Ich fragte sie einmal, ob sie noch zeichne. Sie schüttelte den Kopf. „Seit Jahren nicht“, sagte sie. „Ich wüsste gar nicht, was.“ Dann war sie still. Und als ich schon dachte, das Gespräch sei zu Ende, fügte sie leise hinzu: „Aber ich denke manchmal in Linien.“ Dieser Satz blieb mir. Ich verstand nicht gleich, was sie meinte, aber ich ahnte: In ihr arbeitete etwas weiter, das sie selbst vielleicht längst vergessen hatte. Etwas, das nie wirklich aufgehört hatte, da zu sein – nur ohne Stimme geblieben war.

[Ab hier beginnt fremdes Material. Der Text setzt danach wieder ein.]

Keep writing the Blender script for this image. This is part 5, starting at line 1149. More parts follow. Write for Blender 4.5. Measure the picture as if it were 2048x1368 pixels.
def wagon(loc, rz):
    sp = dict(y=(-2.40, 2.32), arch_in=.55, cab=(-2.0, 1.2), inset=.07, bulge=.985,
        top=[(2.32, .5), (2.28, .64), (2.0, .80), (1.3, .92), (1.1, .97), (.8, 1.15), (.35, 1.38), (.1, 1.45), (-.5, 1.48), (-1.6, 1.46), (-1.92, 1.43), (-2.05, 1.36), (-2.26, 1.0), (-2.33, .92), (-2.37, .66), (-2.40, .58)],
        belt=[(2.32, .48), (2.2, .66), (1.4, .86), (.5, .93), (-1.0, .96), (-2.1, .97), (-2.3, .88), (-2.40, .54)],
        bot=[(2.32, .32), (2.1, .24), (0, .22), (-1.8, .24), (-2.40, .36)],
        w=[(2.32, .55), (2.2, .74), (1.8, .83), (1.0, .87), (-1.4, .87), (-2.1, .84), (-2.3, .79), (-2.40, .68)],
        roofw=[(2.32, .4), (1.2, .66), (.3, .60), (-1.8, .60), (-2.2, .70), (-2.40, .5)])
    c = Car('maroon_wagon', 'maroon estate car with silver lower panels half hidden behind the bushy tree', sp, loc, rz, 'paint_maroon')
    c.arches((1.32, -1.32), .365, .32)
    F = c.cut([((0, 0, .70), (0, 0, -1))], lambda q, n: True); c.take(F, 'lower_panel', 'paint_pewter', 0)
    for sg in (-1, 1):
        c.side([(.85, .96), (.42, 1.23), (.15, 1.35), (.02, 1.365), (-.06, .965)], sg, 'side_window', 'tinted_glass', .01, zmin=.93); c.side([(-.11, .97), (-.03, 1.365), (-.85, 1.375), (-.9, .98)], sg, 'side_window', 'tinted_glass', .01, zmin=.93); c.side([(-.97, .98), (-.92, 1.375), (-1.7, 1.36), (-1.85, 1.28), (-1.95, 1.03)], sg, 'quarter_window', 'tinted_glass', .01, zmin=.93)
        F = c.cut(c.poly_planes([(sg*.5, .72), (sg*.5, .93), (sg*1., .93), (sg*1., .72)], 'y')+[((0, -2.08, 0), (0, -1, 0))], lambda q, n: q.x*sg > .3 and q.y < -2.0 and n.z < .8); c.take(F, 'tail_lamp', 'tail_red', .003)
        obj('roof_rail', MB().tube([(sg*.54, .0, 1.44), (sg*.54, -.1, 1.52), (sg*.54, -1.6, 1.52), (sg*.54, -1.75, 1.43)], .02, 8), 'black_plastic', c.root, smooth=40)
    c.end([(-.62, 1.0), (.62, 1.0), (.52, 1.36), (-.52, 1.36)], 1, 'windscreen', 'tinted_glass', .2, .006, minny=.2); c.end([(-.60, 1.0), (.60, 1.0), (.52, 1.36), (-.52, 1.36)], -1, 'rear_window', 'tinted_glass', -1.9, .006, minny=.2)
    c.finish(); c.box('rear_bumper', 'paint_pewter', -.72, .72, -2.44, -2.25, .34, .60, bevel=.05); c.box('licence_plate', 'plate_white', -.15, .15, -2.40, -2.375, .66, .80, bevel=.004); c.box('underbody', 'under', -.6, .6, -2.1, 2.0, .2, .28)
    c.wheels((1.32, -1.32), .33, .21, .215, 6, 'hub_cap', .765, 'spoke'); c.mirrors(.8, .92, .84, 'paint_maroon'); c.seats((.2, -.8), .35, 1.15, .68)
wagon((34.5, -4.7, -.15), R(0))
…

Ein paar Jahre später, die Kinder waren mittlerweile größer, begann sie nebenbei wieder Kurse zu besuchen. Keine großen Pläne, keine Umschulung, kein Neuanfang mit Getöse. Einfach ein stilles Wiederanknüpfen. Ein Seminar über Bildkomposition, ein Besuch im Graphischen Kabinett, ein Vortrag über Warburg, der sie an eine vergessene Idee erinnerte. Ich fragte sie, ob sie vorhabe, das Studium zu Ende zu bringen. Sie zuckte die Schultern. „Vielleicht. Vielleicht auch nicht. Es geht mir nicht darum.“ Und dann, nach einer Pause: „Ich will nur wieder wissen, was ich sehe.“

Es war kein Comeback. Keine romantische Geschichte von einer Frau, die ihre Jugendträume verwirklicht. Es war ein anderes Erzählen. Eines, das nicht darauf angewiesen war, zu beweisen, dass es noch geht. Sie brauchte keine Bühne, kein Ziel. Sie brauchte nur die Möglichkeit, sich wieder mit dem zu verbinden, was sie einmal berührt hatte. Und als sie das tat, wurde sie nicht eine andere – sie wurde mehr sie selbst.

Ich glaube, wir haben ein merkwürdiges Verhältnis zu Zeit. Wir tun so, als müssten Entscheidungen endgültig sein. Als wäre es ein Makel, Dinge offenzulassen. Dabei ist das Leben kein sauber geführter Stundenplan. Es hat Brüche, Umwege, Leerstellen – und manchmal braucht es genau diese, um zu erkennen, was in uns überlebt hat. Und dass wir selbst entscheiden dürfen, wann etwas reif ist, um weiterzugehen.

Sie ist heute nicht Professorin geworden. Sie hat keine Ausstellung organisiert, keine Bücher geschrieben. Aber sie liest wieder, sie schreibt sich Notizen an den Rand, sie geht in Museen und sieht anders hin. Und das genügt. Denn sie hat sich selbst nicht verloren. Sie hat sich nur eine Weile nicht besucht.

Der Anfang kam nicht mit einem Knall, sondern mit einem Kalenderblatt, auf dem nichts stand. Mit einer freien Stunde, einem unerwarteten Satz, einer Erinnerung an das, was einmal möglich war. Und genau da begann es wieder. Nicht von vorn. Sondern weiter.